Library Index :: Poverty and Homelessness in America :: The Demographics of Homelessness - The Authoritative Estimates, How Numbers Are Used, Growth Patterns, Profiles Of The Homeless, Children And Youths

The Demographics of Homelessness - The Authoritative Estimates

Broad national assessments of homelessness were undertaken by several agencies and organizations during the 1980s and mid-1990s, including A Report to the Secretary on the Homeless and Emergency Shelters (Washington, DC: U.S. Department of Housing and Urban Development, 1984), America's Homeless: Numbers, Characteristics, and Programs that Serve Them (Martha Burt and Barbara Cohen, Washington, DC: Urban Institute, 1989), and Homelessness: Programs and the People They Serve, Findings of the National Survey of Homeless Assistance Providers and Clients, (Martha Burt et al., Washington, DC: Urban Institute Report to the Interagency Council on the Homeless, December 1999).
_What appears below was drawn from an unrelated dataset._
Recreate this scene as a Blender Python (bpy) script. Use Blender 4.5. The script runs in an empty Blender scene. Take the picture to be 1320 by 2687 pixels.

In 2002 Burt and other researchers summarized the difficulty of addressing homelessness without a continuing census or other governmental program to track the homeless population in Evaluation of Continuums of Care for Homeless People (Washington, DC: U.S. Department of Housing and Urban Development, May 2002). The report notes that:

Basically, there are only three sources or original data on which to base estimates of incidence (the number of people homeless on a single day) for the nation as a whole—HUD's 1984 effort (HUD, 1984), the Urban Institute's 1987 study (Burt and Cohen, 1989), and the 1996 National Survey of Homeless Providers and Clients (Burt, Aron, and Lee, 2001). Any national estimates offered by anyone for any years other than 1984, 1987, and 1996 are projections or manipulations of one of these three data sources, and include assumptions of population change or growth that are not grounded in data. HUD's 1984 study was based on a survey of providers, who supplied their best guesses as to the size of the homeless population in their cities. Only the 1987 and 1996 studies are based on statistically reliable samples of homeless people using homeless assistance programs. Using these three data sources, the number of people homeless at any one time appears to have grown substantially from the mid-1980s until the mid-1990s—from 250,000-350,000 in 1984 (HUD's "most reliable range") to 500,000-600,000 in 1987, to 640,000-840,000 in 1996. Best guesses or projections of the number of people homeless during the course of a year come from various sources.… These estimates, using different approaches, nevertheless converge on figures that between 2.5 and 3.5 million people (including children) experience at least one night of homelessness within a given year.

Even these data, considered by the government to be reliable, are based on very small samples. The 1996 data, the most recent and most widely used, were based on interviews with 6,300 homeless program representatives, held in February 1996, and interviews with 4,200 users of homeless programs conducted in October 1996. The total number of people homeless at some point in the year 1996 was derived by projection from this sample. While such methods of estimating are common in statistical analysis, they also show that current knowledge about homelessness is, at best, partial.